- [What to work on] Begin with the opening line of the records and extract each line through the one holding "cd.dof.use_dof = True;"; pictures are not part of the copy.

(Scenes as source code)

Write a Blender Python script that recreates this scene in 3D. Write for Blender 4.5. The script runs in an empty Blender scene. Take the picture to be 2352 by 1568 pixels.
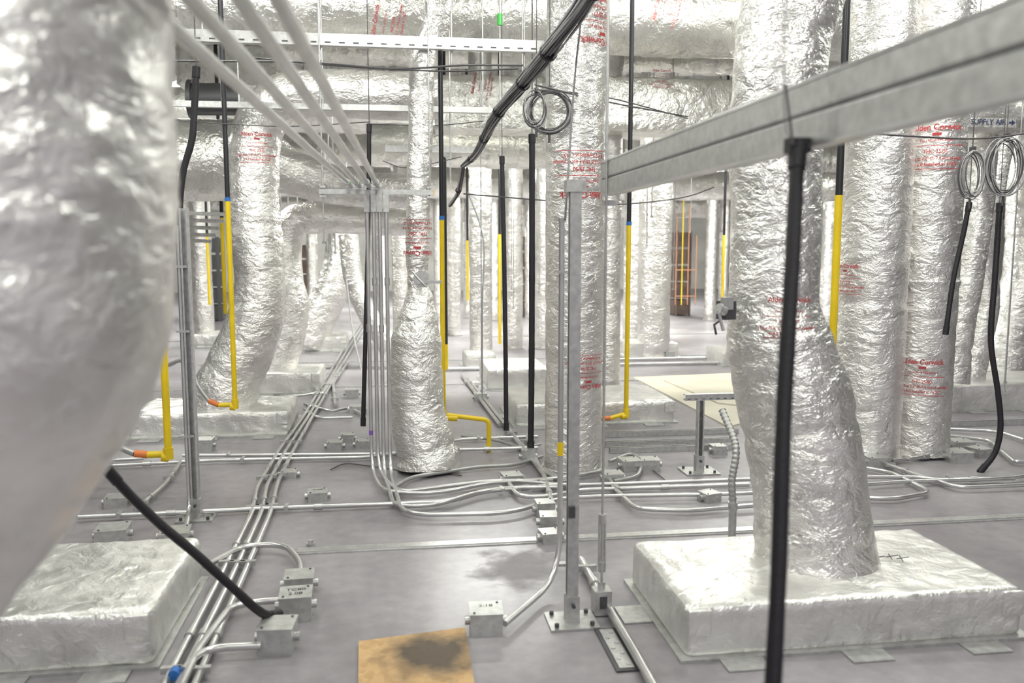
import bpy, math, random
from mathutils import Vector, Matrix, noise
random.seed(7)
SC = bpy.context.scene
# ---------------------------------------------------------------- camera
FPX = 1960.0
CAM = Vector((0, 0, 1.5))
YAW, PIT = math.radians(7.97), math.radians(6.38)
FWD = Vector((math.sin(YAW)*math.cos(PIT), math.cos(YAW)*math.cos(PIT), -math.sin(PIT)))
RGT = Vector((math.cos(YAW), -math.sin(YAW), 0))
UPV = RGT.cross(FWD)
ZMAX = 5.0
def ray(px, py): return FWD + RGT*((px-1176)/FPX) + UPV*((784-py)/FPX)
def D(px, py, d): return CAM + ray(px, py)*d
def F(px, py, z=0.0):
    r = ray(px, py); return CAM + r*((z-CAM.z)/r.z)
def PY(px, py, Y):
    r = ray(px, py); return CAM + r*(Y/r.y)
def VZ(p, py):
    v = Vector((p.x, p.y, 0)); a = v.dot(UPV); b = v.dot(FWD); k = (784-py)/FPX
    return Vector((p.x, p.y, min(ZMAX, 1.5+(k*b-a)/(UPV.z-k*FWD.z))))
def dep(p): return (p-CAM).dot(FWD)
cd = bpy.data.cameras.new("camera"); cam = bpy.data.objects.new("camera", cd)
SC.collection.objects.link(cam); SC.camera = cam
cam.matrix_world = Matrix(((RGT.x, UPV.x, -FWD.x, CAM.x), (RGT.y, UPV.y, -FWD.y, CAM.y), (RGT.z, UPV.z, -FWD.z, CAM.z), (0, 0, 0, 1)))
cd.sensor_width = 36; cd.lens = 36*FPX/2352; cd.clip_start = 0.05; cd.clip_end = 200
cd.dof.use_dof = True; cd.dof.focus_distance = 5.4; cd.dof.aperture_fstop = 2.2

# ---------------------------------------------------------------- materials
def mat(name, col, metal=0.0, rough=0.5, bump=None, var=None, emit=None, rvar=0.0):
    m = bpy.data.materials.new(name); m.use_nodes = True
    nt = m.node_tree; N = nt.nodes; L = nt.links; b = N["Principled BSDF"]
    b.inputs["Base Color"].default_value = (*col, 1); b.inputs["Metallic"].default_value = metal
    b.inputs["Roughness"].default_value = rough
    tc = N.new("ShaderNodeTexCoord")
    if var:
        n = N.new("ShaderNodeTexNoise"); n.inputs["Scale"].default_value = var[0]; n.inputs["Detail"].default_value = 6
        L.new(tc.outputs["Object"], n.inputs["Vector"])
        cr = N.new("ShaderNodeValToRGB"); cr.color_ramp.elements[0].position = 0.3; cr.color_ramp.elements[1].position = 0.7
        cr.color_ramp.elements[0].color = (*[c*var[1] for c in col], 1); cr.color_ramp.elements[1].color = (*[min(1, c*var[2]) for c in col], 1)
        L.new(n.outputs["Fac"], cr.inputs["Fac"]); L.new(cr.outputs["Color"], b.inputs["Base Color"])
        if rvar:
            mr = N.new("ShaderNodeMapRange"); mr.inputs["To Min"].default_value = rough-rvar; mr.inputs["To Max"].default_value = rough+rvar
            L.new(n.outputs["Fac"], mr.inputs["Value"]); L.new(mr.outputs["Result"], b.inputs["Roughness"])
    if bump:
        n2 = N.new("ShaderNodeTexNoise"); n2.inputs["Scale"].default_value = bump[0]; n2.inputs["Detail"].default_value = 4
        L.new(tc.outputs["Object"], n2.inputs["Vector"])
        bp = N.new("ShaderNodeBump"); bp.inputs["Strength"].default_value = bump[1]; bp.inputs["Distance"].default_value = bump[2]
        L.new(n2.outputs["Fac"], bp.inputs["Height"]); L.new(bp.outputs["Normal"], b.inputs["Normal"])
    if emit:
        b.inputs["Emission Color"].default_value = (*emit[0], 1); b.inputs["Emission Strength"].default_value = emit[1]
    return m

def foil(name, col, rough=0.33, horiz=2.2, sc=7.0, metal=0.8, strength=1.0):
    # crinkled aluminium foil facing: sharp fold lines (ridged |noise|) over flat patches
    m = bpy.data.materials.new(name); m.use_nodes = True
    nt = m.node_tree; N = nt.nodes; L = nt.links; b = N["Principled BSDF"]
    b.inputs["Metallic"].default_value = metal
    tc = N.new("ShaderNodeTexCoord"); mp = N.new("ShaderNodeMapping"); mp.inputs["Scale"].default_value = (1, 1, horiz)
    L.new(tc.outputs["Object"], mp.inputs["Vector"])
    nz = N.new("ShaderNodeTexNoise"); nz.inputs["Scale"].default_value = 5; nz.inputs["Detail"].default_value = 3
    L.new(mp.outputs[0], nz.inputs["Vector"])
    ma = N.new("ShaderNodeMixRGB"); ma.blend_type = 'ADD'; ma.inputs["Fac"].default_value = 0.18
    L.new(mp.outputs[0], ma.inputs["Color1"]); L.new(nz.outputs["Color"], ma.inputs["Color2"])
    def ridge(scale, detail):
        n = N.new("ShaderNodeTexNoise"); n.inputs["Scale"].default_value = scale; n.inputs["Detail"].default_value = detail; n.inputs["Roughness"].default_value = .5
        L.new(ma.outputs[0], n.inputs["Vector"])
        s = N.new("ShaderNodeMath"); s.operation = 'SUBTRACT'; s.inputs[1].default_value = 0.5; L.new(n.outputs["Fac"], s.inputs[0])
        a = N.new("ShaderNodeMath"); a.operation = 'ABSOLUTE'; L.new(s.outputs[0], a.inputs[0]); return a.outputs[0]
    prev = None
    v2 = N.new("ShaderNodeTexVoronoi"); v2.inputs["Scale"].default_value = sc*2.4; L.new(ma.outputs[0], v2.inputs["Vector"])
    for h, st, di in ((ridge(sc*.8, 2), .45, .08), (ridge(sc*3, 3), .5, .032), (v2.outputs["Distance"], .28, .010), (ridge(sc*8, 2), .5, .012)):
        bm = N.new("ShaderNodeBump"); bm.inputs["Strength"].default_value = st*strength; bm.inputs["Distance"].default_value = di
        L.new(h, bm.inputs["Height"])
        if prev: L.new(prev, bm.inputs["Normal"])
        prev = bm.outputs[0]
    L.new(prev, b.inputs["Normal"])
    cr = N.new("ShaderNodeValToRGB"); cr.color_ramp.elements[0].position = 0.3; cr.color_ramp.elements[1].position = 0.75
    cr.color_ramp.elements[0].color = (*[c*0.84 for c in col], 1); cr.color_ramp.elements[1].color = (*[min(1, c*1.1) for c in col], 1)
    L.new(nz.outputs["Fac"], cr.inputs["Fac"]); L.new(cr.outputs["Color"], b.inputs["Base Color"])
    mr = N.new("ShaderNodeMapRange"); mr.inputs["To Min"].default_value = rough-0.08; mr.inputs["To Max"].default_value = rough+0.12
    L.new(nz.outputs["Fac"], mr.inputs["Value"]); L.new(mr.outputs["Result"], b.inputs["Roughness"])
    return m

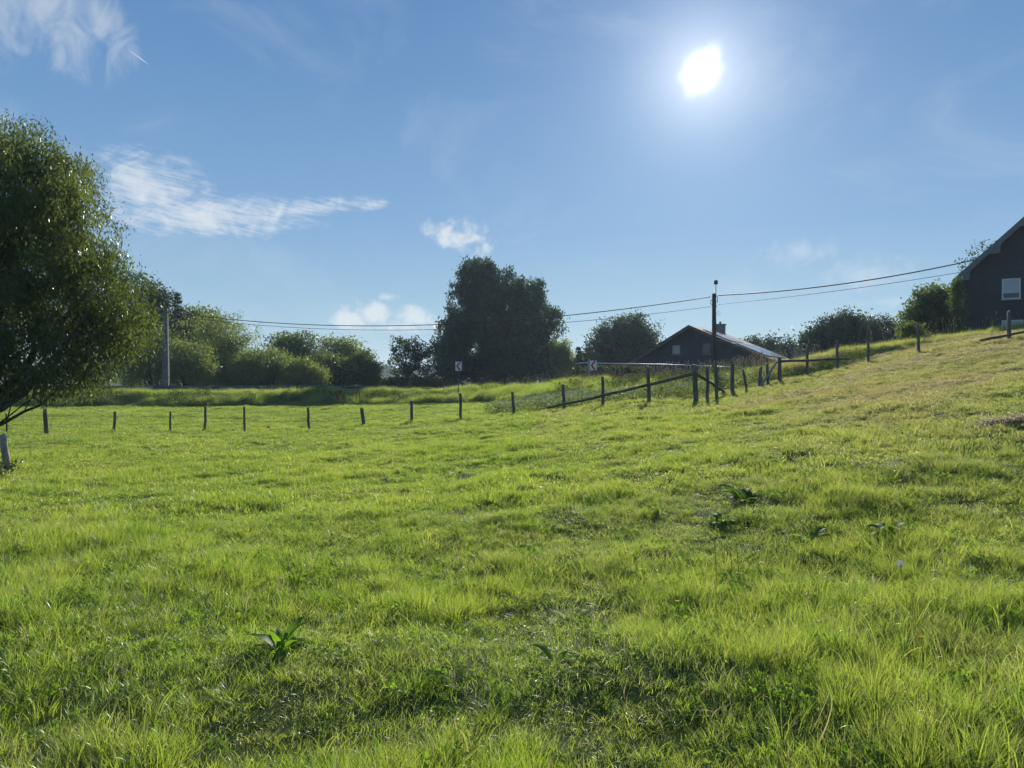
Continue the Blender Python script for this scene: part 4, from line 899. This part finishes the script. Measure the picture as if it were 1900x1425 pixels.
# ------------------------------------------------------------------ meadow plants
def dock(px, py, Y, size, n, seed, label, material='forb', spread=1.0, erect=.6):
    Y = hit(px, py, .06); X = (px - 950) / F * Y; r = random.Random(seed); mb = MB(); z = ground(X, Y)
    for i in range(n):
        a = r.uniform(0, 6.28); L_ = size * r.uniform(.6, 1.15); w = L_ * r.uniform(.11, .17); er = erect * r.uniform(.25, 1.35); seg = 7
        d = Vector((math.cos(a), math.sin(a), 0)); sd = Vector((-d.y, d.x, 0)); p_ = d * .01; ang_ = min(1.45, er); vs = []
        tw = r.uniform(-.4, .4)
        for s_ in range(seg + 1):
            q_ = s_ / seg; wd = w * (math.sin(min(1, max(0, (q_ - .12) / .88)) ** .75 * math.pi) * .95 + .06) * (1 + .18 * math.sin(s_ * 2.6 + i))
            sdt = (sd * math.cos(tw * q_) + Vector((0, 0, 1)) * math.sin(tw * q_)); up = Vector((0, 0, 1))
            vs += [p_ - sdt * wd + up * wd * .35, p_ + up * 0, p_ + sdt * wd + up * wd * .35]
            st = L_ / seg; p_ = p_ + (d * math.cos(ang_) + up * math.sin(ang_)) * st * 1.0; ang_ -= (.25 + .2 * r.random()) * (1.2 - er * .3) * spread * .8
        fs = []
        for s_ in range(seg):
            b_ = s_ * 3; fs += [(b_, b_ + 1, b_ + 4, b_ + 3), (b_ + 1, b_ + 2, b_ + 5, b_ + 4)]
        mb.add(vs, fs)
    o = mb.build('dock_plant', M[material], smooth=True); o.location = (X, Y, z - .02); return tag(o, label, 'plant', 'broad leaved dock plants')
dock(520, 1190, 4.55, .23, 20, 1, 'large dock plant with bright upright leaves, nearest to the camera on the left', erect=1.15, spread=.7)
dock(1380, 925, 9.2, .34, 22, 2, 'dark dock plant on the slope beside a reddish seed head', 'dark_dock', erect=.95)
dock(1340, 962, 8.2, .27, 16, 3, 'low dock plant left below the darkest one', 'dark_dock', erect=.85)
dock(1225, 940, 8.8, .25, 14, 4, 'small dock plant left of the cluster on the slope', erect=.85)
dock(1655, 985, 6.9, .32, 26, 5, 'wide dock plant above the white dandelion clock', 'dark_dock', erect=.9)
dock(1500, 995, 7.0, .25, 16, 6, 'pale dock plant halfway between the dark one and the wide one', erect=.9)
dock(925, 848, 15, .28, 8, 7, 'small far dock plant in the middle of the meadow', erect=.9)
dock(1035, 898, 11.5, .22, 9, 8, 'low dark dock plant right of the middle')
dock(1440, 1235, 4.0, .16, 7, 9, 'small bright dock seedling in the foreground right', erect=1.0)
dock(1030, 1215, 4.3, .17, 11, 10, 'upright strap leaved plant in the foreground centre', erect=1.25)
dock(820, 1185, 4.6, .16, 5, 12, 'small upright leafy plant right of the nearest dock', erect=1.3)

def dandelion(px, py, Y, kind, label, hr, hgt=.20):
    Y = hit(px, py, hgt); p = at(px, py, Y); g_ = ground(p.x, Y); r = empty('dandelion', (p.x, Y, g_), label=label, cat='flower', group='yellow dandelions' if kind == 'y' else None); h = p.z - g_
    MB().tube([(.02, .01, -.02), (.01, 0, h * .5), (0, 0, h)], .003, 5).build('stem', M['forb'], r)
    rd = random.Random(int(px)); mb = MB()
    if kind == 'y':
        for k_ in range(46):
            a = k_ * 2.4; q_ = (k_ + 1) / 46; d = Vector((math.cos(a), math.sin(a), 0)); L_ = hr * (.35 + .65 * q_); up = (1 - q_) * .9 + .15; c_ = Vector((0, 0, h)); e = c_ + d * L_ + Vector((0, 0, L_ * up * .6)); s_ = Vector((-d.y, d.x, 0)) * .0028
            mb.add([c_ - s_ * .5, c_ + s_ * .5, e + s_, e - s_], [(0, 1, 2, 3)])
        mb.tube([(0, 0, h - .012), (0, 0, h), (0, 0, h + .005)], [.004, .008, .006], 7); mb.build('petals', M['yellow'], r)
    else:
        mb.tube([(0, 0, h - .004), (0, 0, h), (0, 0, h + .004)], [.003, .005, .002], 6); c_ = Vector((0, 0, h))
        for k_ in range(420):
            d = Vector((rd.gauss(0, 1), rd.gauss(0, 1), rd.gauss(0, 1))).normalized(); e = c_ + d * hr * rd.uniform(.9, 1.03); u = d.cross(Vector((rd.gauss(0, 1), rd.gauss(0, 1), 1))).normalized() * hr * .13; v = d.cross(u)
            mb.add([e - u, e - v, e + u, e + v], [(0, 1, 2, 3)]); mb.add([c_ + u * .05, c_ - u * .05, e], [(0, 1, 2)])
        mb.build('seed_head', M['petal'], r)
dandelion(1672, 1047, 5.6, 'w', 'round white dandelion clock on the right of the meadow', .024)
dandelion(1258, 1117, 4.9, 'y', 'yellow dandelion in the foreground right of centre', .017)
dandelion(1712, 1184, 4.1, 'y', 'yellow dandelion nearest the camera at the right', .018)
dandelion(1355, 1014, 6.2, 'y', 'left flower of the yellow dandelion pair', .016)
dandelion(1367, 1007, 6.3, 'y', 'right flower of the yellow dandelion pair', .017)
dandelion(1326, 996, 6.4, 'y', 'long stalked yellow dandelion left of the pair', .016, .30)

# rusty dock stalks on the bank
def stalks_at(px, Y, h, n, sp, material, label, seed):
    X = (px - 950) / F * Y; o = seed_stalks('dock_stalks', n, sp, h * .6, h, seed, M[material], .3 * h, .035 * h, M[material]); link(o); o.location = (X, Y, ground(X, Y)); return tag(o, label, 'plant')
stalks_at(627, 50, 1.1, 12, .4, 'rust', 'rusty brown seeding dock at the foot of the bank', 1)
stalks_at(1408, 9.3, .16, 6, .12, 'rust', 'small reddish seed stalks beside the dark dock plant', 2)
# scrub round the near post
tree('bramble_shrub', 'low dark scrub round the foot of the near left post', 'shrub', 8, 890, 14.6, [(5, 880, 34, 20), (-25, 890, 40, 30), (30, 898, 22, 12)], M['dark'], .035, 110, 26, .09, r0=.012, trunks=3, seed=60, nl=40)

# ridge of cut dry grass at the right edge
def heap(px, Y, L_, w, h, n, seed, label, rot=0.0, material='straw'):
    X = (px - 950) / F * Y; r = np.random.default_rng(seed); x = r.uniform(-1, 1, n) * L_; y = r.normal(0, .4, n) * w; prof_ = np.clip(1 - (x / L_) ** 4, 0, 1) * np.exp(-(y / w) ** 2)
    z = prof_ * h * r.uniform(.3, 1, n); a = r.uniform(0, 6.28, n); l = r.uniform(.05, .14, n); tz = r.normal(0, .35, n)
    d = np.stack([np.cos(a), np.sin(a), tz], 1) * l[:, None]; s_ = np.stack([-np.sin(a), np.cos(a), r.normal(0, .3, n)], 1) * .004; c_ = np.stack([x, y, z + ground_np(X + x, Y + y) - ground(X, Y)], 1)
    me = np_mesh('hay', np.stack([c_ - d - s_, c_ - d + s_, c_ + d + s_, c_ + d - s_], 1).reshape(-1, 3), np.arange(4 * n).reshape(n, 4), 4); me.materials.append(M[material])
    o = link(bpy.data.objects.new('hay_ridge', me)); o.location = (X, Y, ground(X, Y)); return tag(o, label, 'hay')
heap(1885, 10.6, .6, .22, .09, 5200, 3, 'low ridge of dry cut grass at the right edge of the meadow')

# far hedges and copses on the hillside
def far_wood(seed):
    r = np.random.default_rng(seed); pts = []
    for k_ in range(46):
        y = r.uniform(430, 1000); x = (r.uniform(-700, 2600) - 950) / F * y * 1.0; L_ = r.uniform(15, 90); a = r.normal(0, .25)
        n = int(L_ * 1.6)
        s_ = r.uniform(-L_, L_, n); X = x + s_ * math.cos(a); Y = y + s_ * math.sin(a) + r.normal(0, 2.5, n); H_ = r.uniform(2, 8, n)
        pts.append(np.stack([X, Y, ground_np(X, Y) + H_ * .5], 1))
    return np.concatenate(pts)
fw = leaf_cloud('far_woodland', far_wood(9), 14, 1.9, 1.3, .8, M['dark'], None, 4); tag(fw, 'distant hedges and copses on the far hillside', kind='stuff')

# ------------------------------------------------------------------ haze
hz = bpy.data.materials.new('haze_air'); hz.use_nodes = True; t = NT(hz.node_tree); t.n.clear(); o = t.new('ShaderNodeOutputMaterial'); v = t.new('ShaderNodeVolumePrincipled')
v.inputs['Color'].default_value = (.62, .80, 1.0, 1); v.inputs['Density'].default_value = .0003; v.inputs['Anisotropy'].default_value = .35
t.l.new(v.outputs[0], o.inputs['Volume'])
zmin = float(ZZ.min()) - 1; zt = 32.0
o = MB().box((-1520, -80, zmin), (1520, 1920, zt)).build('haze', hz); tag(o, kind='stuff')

- [Worked solution]
Write a Blender Python script that recreates this scene in 3D. Write for Blender 4.5. The script runs in an empty Blender scene. Take the picture to be 2352 by 1568 pixels.
import bpy, math, random
from mathutils import Vector, Matrix, noise
random.seed(7)
SC = bpy.context.scene
# ---------------------------------------------------------------- camera
FPX = 1960.0
CAM = Vector((0, 0, 1.5))
YAW, PIT = math.radians(7.97), math.radians(6.38)
FWD = Vector((math.sin(YAW)*math.cos(PIT), math.cos(YAW)*math.cos(PIT), -math.sin(PIT)))
RGT = Vector((math.cos(YAW), -math.sin(YAW), 0))
UPV = RGT.cross(FWD)
ZMAX = 5.0
def ray(px, py): return FWD + RGT*((px-1176)/FPX) + UPV*((784-py)/FPX)
def D(px, py, d): return CAM + ray(px, py)*d
def F(px, py, z=0.0):
    r = ray(px, py); return CAM + r*((z-CAM.z)/r.z)
def PY(px, py, Y):
    r = ray(px, py); return CAM + r*(Y/r.y)
def VZ(p, py):
    v = Vector((p.x, p.y, 0)); a = v.dot(UPV); b = v.dot(FWD); k = (784-py)/FPX
    return Vector((p.x, p.y, min(ZMAX, 1.5+(k*b-a)/(UPV.z-k*FWD.z))))
def dep(p): return (p-CAM).dot(FWD)
cd = bpy.data.cameras.new("camera"); cam = bpy.data.objects.new("camera", cd)
SC.collection.objects.link(cam); SC.camera = cam
cam.matrix_world = Matrix(((RGT.x, UPV.x, -FWD.x, CAM.x), (RGT.y, UPV.y, -FWD.y, CAM.y), (RGT.z, UPV.z, -FWD.z, CAM.z), (0, 0, 0, 1)))
cd.sensor_width = 36; cd.lens = 36*FPX/2352; cd.clip_start = 0.05; cd.clip_end = 200
cd.dof.use_dof = True; cd.dof.focus_distance = 5.4; cd.dof.aperture_fstop = 2.2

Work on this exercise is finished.